My current header picture is a rendition of Jesus’ wilderness’ temptation. It depicts, I think rather well, who the promised ‘Man of Sorrows’ would indeed be. It reminds me of the famed Messianic text of Isaiah 53:
53 Who has believed what he has heard from us?
And to whom has the arm of the Lord been revealed?
2 For he grew up before him like a young plant,
and like a root out of dry ground;
he had no form or majesty that we should look at him,
and no beauty that we should desire him.
3 He was despised and rejected by men,
a man of sorrows and acquainted with grief;
and as one from whom men hide their faces
he was despised, and we esteemed him not.
4 Surely he has borne our griefs
and carried our sorrows;
yet we esteemed him stricken,
smitten by God, and afflicted.
5 But he was pierced for our transgressions;
he was crushed for our iniquities;
upon him was the chastisement that brought us peace,
and with his wounds we are healed.
6 All we like sheep have gone astray;
we have turned—every one—to his own way;
and the Lord has laid on him
the iniquity of us all.
7 He was oppressed, and he was afflicted,
yet he opened not his mouth;
like a lamb that is led to the slaughter,
and like a sheep that before its shearers is silent,
so he opened not his mouth.
8 By oppression and judgment he was taken away;
and as for his generation, who considered
that he was cut off out of the land of the living,
stricken for the transgression of my people?
9 And they made his grave with the wicked
and with a rich man in his death,
although he had done no violence,
and there was no deceit in his mouth.
10 Yet it was the will of the Lord to crush him;
he has put him to grief;
when his soul makes an offering for guilt,
he shall see his offspring; he shall prolong his days;
the will of the Lord shall prosper in his hand.
11 Out of the anguish of his soul he shall see and be satisfied;
by his knowledge shall the righteous one, my servant,
make many to be accounted righteous,
and he shall bear their iniquities.
12 Therefore I will divide him a portion with the many,
and he shall divide the spoil with the strong,
because he poured out his soul to death
and was numbered with the transgressors;
yet he bore the sin of many,
and makes intercession for the transgressors.

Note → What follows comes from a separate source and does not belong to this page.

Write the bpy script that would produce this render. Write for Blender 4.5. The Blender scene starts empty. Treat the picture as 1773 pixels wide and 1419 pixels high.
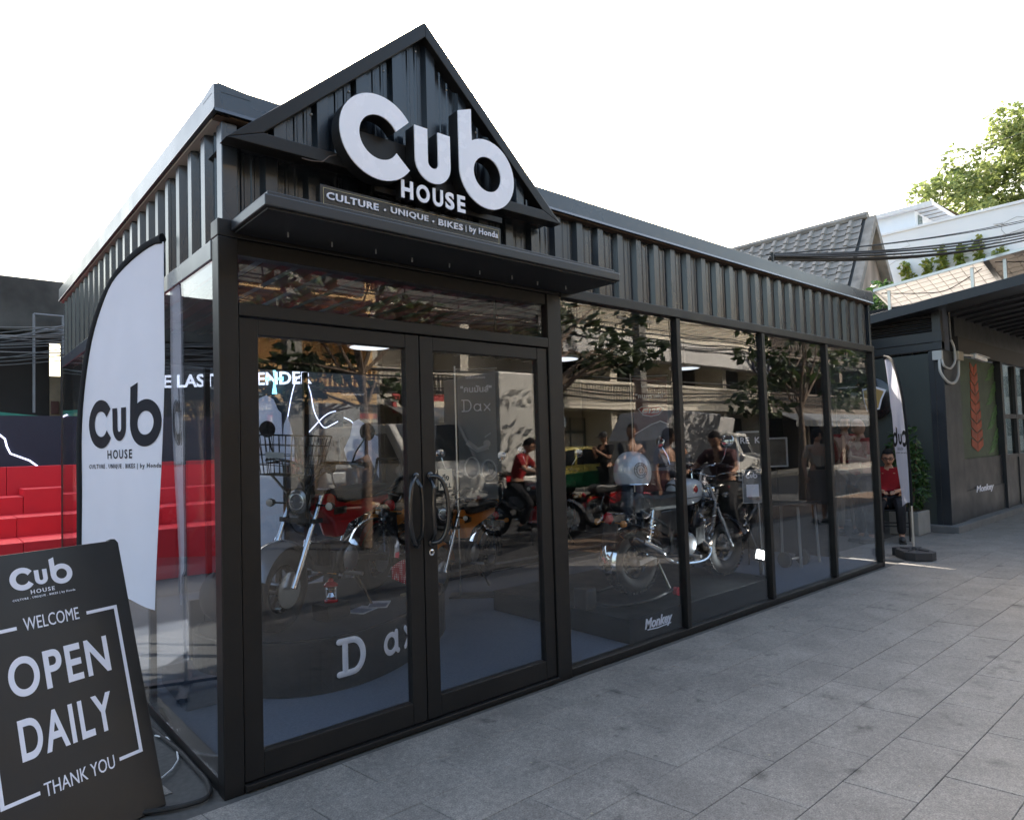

American, and Western Christianity in general, do not fellowship in sufferings; we do the opposite. We attempt to live a life of façade wherein we jovially smile and shake each other’s hands in the narthexes of our local churches. We pretend like the rest of the culture that we’re all put together, and that life is upwardly mobile. As Arthur McGill has called it, we attempt to be the ‘bronze people,’ with our bronzed bodies, and white veneered teeth. But in reality, the Gospel says that as we are participants with Christ, that we will constantly be given over to His death that His life might be made manifest in our mortal bodies. The Apostle Paul said:
7 But what things were gain to me, these I have counted loss for Christ. 8 Yet indeed I also count all things loss for the excellence of the knowledge of Christ Jesus my Lord, for whom I have suffered the loss of all things, and count them as rubbish, that I may gain Christ 9 and be found in Him, not having my own righteousness, which is from the law, but that which is through faith in Christ, the righteousness which is from God by faith; 10 that I may know Him and the power of His resurrection, and the fellowship of His sufferings, being conformed to His death, 11 if, by any means, I may attain to the resurrection from the dead. 12 Not that I have already attained, or am already perfected; but I press on, that I may lay hold of that for which Christ Jesus has also laid hold of me. 13 Brethren, I do not count myself to have apprehended; but one thing I do, forgetting those things which are behind and reaching forward to those things which are ahead, 14 I press toward the goal for the prize of the upward call of God in Christ Jesus. (Philippians 3)
We’re in a spiritual battle. The ancient church recognized our stead here in these bodies of death as being the church militant. We wrestle against the principalities and powers, not because we’re special per se, but because we are participant in the life of Christ; a life characterized by sorrow and grief. As Christians when we step up, and are willing to enter the fight, particularly by living righteously and bearing witness that Jesus is Lord in all that we do, we step into this stream of spiritual warfare that is going on all around us every minute of everyday. And yes, we are on the triumphant side, but that doesn’t mean we don’t experience the serious heat of the armory we are facing as soldiers for Jesus Christ.
When Christians feel the pressure to hide what they are being assailed by, because they are genuinely Christians, it makes everyone feel isolated and alone. Instead we ought to be transparent about the battles that are pressing in on us, and thus come to have the capacity to bear each other’s burdens, by the Spirit, just as the church has been intended to do from its inception. We do ourselves no favors by living fake Christian lives, as if what that entails is ‘living our best lives now.’ That anecdote is about as antiChrist and demonic as it can get. We are living for Christ and His Kingdom now, and that involves the very types of things Jesus endured as He was in the wilderness for forty days, while He was on the cross feeling as if the Father had forsaken Him. Be in the fight, Christian! The LORD never disappoints.